Your instructions
Starting at the first line of the listing below, repeat each line exactly until the line containing "tall_tree((30.9, 45.0, .2), 'bare", which you include. Leave out pictures.

Dataset content

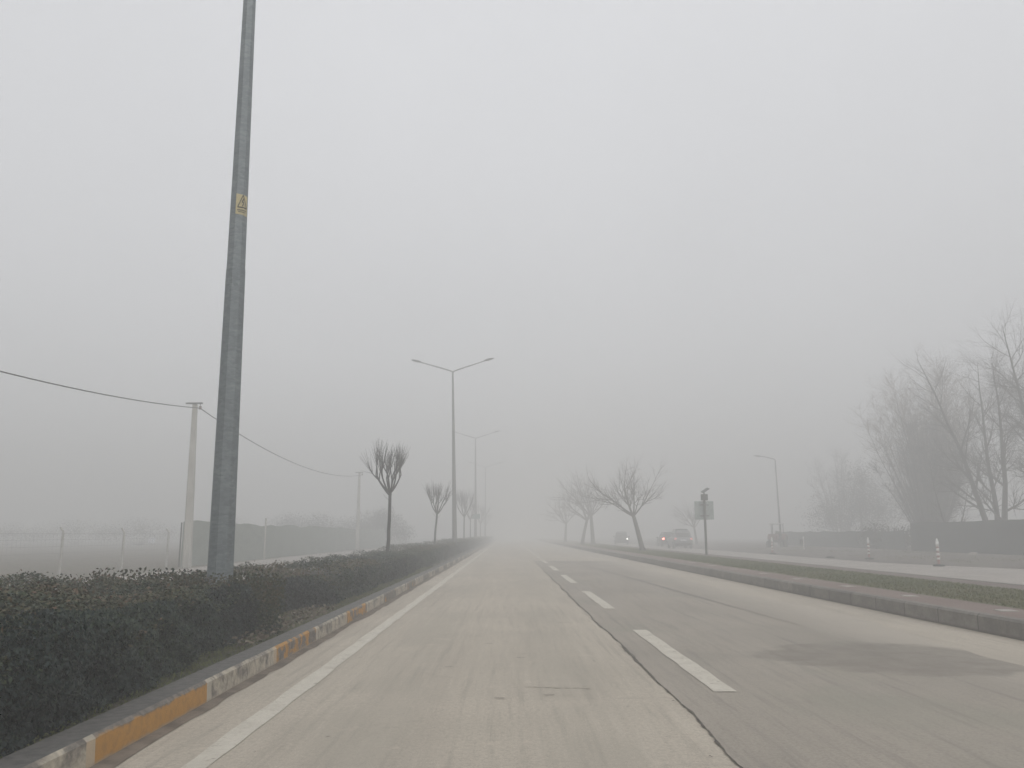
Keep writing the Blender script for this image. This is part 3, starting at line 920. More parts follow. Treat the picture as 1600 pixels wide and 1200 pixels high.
# tall bare trees behind the right fence
def tall_tree(loc, label, seed, stems, H, r0, detail=1.0, twig='twig2', group='bare trees beyond the right side road'):
    rn = random.Random(seed)
    root = empty('bare_tree', loc, label, 'tree', group)
    bt = MB(); bc = MB()
    P = dict(taper=.3, lev=[
        (max(2, int(8 * detail)), 25, 58, .66, .55, .06, Vector((0, 0, .05)), 6, 5),
        (max(2, int(6 * detail)), 25, 58, .60, .6, .09, Vector((0, 0, .035)), 4, 3),
        (max(1, int(4 * detail)), 25, 55, .6, .65, .09, Vector((0, 0, .03)), 3, 3),
        (0, 0, 0, 0, 0, .1, Vector((0, 0, .02)), 2, 3)], **{'from': [.15, .1, .1, .1]})
    for (dx, dy, lx, ly, hh) in stems:
        h = H * hh; N = 14; p = Vector((dx, dy, -.1)); d = Vector((lx, ly, 1)).normalized(); pts = [p.copy()]; rad = [r0 * hh]
        for i in range(N):
            d = (d + Vector((rn.gauss(0, .035), rn.gauss(0, .035), .03))).normalized()
            p = p + d * (h / N); pts.append(p.copy()); rad.append(r0 * hh * (1 - .93 * ((i + 1) / N) ** .9))
        bt.tube(pts, rad, 8)
        nb = int(17 * detail)
        for k in range(nb):
            t = .16 + .84 * (k + rn.random()) / nb; i = min(int(t * N), N - 1); q = pts[i].lerp(pts[i + 1], t * N - i)
            dd = rdir(rn, (pts[i + 1] - pts[i]).normalized(), R(rn.uniform(32, 58)))
            grow(bc, rn, q, dd, h * rn.uniform(.15, .26) * (1.15 - .5 * t), rad[i] * .42 + .006, 1 if t > .75 else 0, P)
    bt.build('trunk', MAT['bark2'], root, True); bc.build('crown', MAT[twig], root)
    return root
tall_tree((28.6, 49.4, .2), 'bare tree with two crossing dark trunks rising behind the dark green fence', 31, ((0, 0, -.20, .05, 1.0), (.35, .3, -.05, -.1, .93)), 12.6, .20, 1.0)
tall_tree((28.95, 49.2, .2), 'bare tree with curved right leaning trunk behind the dark green fence', 33, ((0, 0, .13, .0, 1.0),), 11.6, .21, 1.0)
tall_tree((26.9 + 1.0, 52.8, .2), 'small forked bare sapling just behind the dark green fence', 35, ((0, 0, -.18, 0, 1.0), (.05, 0, .28, 0, .8)), 6.0, .085, .7)
tall_tree((30.9, 45.0, .2), 'bare tree at the right edge whose upper branches hang into view', 37, ((0, 0, -.06, 0, 1.0), (-.3, .2, -.22, .1, .92)), 14.3, .22, 1.35)

def broom_tree(loc, label, seed, H, W, nstem, twig, group, r0=.07, nt=26):
    """many-stemmed tree opening like a broom into a cloud of fine twigs"""
    rn = random.Random(seed)
    root = empty('bare_tree', loc, label, 'tree', group)
    bt = MB(); bc = MB()
    for s_ in range(nstem):
        az = rn.uniform(0, 2 * PI); q = math.sqrt(rn.random()); lean = q * W / H * 1.15
        d = Vector((math.cos(az) * lean, math.sin(az) * lean, 1)).normalized()
        p = Vector((math.cos(az) * .35 * q, math.sin(az) * .35 * q, -.1)); h = H * rn.uniform(.86, 1.0) * (1 - .30 * q * q); N = 10
        pts = [p.copy()]; rad = [r0]
        for i in range(N):
            d = (d + Vector((rn.gauss(0, .03), rn.gauss(0, .03), .035))).normalized()
            p = p + d * (h / N); pts.append(p.copy()); rad.append(r0 * (1 - .93 * (i + 1) / N))
        bt.tube(pts, rad, 5)
        for k in range(nt):
            t = rn.uniform(.2, 1.0); i = min(int(t * N), N - 1); a = pts[i].lerp(pts[i + 1], t * N - i)
            dd = rdir(rn, (pts[i + 1] - pts[i]).normalized(), R(rn.uniform(18, 62)))
            L = h * rn.uniform(.07, .15)
            q_, _, d2 = limb(bc, rn, a, dd, L, .012, .006, 4, .08, Vector((0, 0, .03)), 3)
            for m in range(5):
                j = rn.randint(1, 4)
                q2, _, d3 = limb(bc, rn, q_[j], rdir(rn, d2, R(rn.uniform(20, 60))), L * rn.uniform(.3, .6), .007, .004, 2, .08, Vector((0, 0, .04)), 3)
                for w in range(2):
                    limb(bc, rn, q2[rn.randint(0, 2)], rdir(rn, d3, R(rn.uniform(20, 60))), L * rn.uniform(.2, .4), .005, .003, 1, .08, Vector((0, 0, .02)), 3)
    bt.build('trunk', MAT['bark2'], root); bc.build('crown', MAT[twig], root)
    return root
BG = 'bare trees beyond the right side road'
broom_tree((31.3, 62.0, .2), 'tall broom shaped bare tree with dense tan twigs, left of the dark trunks', 41, 14.6, 5.2, 38, 'twig3', BG, .06, 40)
broom_tree((30.6, 61.0, .2), 'lower violet grey thicket of stems at the foot of the tan broom tree', 43, 10.4, 4.2, 50, 'twig4', BG, .06, 30)
broom_tree((40.5, 102.0, .2), 'faint wide bare tree fading into fog left of the broom tree', 45, 11.5, 5.4, 24, 'twig4', BG, .08, 22)

# bushes and evergreens, masses of leaves round stems
def bush(name, loc, label, seed, blobs, nleaf, size, mat, group, cat='bush', trunk=None):
    rn = random.Random(seed); r_ = np.random.default_rng(seed)
    root = empty(name, loc, label, cat, group)
    b = MB()
    for (x, y, z, rx, rz_) in blobs:
        for k in range(5):
            limb(b, rn, Vector((rn.gauss(0, .02), rn.gauss(0, .02), 0)), Vector((x * .8 + rn.gauss(0, .3) * rx, y * .8 + rn.gauss(0, .3) * rx, z)).normalized(), max(.3, z), .03, .01, 4, .08, Vector(), 4)
    if trunk: b.tube([(0, 0, -.05), (.03, 0, trunk * .5), (0, .02, trunk)], [.16, .13, .1], 7)
    b.build('trunk' if trunk else 'stems', MAT['bark2'], root)
    C = []; Nn = []
    tot = sum(q[3] ** 2 * q[4] for q in blobs)
    for (x, y, z, rx, rz_) in blobs:
        n = int(nleaf * rx * rx * rz_ / tot)
        d = r_.normal(0, 1, (n, 3)); d /= np.linalg.norm(d, axis=1)[:, None]
        az = np.arctan2(d[:, 1], d[:, 0])
        lump = 1 + .18 * np.sin(az * 5 + seed) * np.cos(d[:, 2] * 6 + seed * 2) + .12 * np.sin(az * 11 + d[:, 2] * 9)
        rad = (r_.random(n) ** .5) * lump * 1.08
        C.append(np.stack([x + d[:, 0] * rx * rad, y + d[:, 1] * rx * rad, np.maximum(z + d[:, 2] * rz_ * rad, .05)], axis=1)); Nn.append(d)
    C = np.concatenate(C); Nn = np.concatenate(Nn)
    leaves('crown' if trunk else 'foliage', MAT[mat], C, Nn, size, .5 + r_.normal(0, .25, len(C)), root, 1.5, seed)
    return root
FB = 'foggy bushes and trees far left'
bush('bush', (-13.8, 97, -.03), 'rounded dark evergreen clump in fog behind the nearest pollarded tree', 51, ((0, 0, 2.2, 2.0, 2.2), (-2.6, 1, 1.9, 1.9, 1.9), (1.6, 2, 1.4, 1.4, 1.4), (-.8, .5, 3.1, 1.4, 1.1)), 16000, .12, 'bush', FB)
bush('bush', (-22, 98, -.03), 'faint grey green bush mass above the far end of the mesh fence', 52, ((0, 0, 1.9, 2.6, 1.9), (-3.5, 1, 2.0, 2.6, 1.7), (3, 1, 1.6, 2.2, 1.6)), 14000, .12, 'bush', FB)
rn0 = random.Random(90)
lab_far = ['faint scrub behind the wire fence at the far left edge of the field', 'faint scrub behind the wire fence, a little left of its second post',
           'faint scrub behind the wire fence between its two middle posts', 'faint scrub behind the wire fence, beside the small white plate', 'faint scrub in fog behind the pale utility pole']
for i, (x, y) in enumerate(((-68, 96), (-60, 102), (-53, 104), (-42, 97), (-34, 106))):
    h = rn0.uniform(1.7, 2.6)
    bush('bush', (x, y, -.03), lab_far[i], 60 + i, ((0, 0, h * .75, 2.9, h * .8), (3.0, .5, h * .6, 2.5, h * .6), (-3.1, .4, h * .6, 2.5, h * .65)), 5000, .11, 'bush_grey', FB)
bush('evergreen_tree', (37.5, 89, .15), 'dim wide evergreen tree in fog left of the broom shaped tree', 73, ((0, 0, 4.0, 3.2, 3.6), (-2.9, 1, 2.8, 2.7, 2.8), (2.6, 1, 3.6, 2.7, 3.3), (.3, 0, 6.6, 2.2, 2.4)), 24000, .12, 'bush', None, 'tree', 4.5)
bush('bush', (28.6, 60.5, .15), 'low grey green shrub past the end of the dark green fence', 71, ((0, 0, .8, 1.2, .9), (-1.0, 2.5, .9, 1.3, 1.0)), 3500, .14, 'bush', 'shrubs by the right fence')
bush('bush', (29.8, 45.2, .15), 'thin brownish shrub top showing over the dark green fence near the right edge', 72, ((0, 0, 1.5, 1.0, .95),), 260, .09, 'bush_grey', 'shrubs by the right fence')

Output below
Keep writing the Blender script for this image. This is part 3, starting at line 920. More parts follow. Treat the picture as 1600 pixels wide and 1200 pixels high.
# tall bare trees behind the right fence
def tall_tree(loc, label, seed, stems, H, r0, detail=1.0, twig='twig2', group='bare trees beyond the right side road'):
    rn = random.Random(seed)
    root = empty('bare_tree', loc, label, 'tree', group)
    bt = MB(); bc = MB()
    P = dict(taper=.3, lev=[
        (max(2, int(8 * detail)), 25, 58, .66, .55, .06, Vector((0, 0, .05)), 6, 5),
        (max(2, int(6 * detail)), 25, 58, .60, .6, .09, Vector((0, 0, .035)), 4, 3),
        (max(1, int(4 * detail)), 25, 55, .6, .65, .09, Vector((0, 0, .03)), 3, 3),
        (0, 0, 0, 0, 0, .1, Vector((0, 0, .02)), 2, 3)], **{'from': [.15, .1, .1, .1]})
    for (dx, dy, lx, ly, hh) in stems:
        h = H * hh; N = 14; p = Vector((dx, dy, -.1)); d = Vector((lx, ly, 1)).normalized(); pts = [p.copy()]; rad = [r0 * hh]
        for i in range(N):
            d = (d + Vector((rn.gauss(0, .035), rn.gauss(0, .035), .03))).normalized()
            p = p + d * (h / N); pts.append(p.copy()); rad.append(r0 * hh * (1 - .93 * ((i + 1) / N) ** .9))
        bt.tube(pts, rad, 8)
        nb = int(17 * detail)
        for k in range(nb):
            t = .16 + .84 * (k + rn.random()) / nb; i = min(int(t * N), N - 1); q = pts[i].lerp(pts[i + 1], t * N - i)
            dd = rdir(rn, (pts[i + 1] - pts[i]).normalized(), R(rn.uniform(32, 58)))
            grow(bc, rn, q, dd, h * rn.uniform(.15, .26) * (1.15 - .5 * t), rad[i] * .42 + .006, 1 if t > .75 else 0, P)
    bt.build('trunk', MAT['bark2'], root, True); bc.build('crown', MAT[twig], root)
    return root
tall_tree((28.6, 49.4, .2), 'bare tree with two crossing dark trunks rising behind the dark green fence', 31, ((0, 0, -.20, .05, 1.0), (.35, .3, -.05, -.1, .93)), 12.6, .20, 1.0)
tall_tree((28.95, 49.2, .2), 'bare tree with curved right leaning trunk behind the dark green fence', 33, ((0, 0, .13, .0, 1.0),), 11.6, .21, 1.0)
tall_tree((26.9 + 1.0, 52.8, .2), 'small forked bare sapling just behind the dark green fence', 35, ((0, 0, -.18, 0, 1.0), (.05, 0, .28, 0, .8)), 6.0, .085, .7)
tall_tree((30.9, 45.0, .2), 'bare tree at the right edge whose upper branches hang into view', 37, ((0, 0, -.06, 0, 1.0), (-.3, .2, -.22, .1, .92)), 14.3, .22, 1.35)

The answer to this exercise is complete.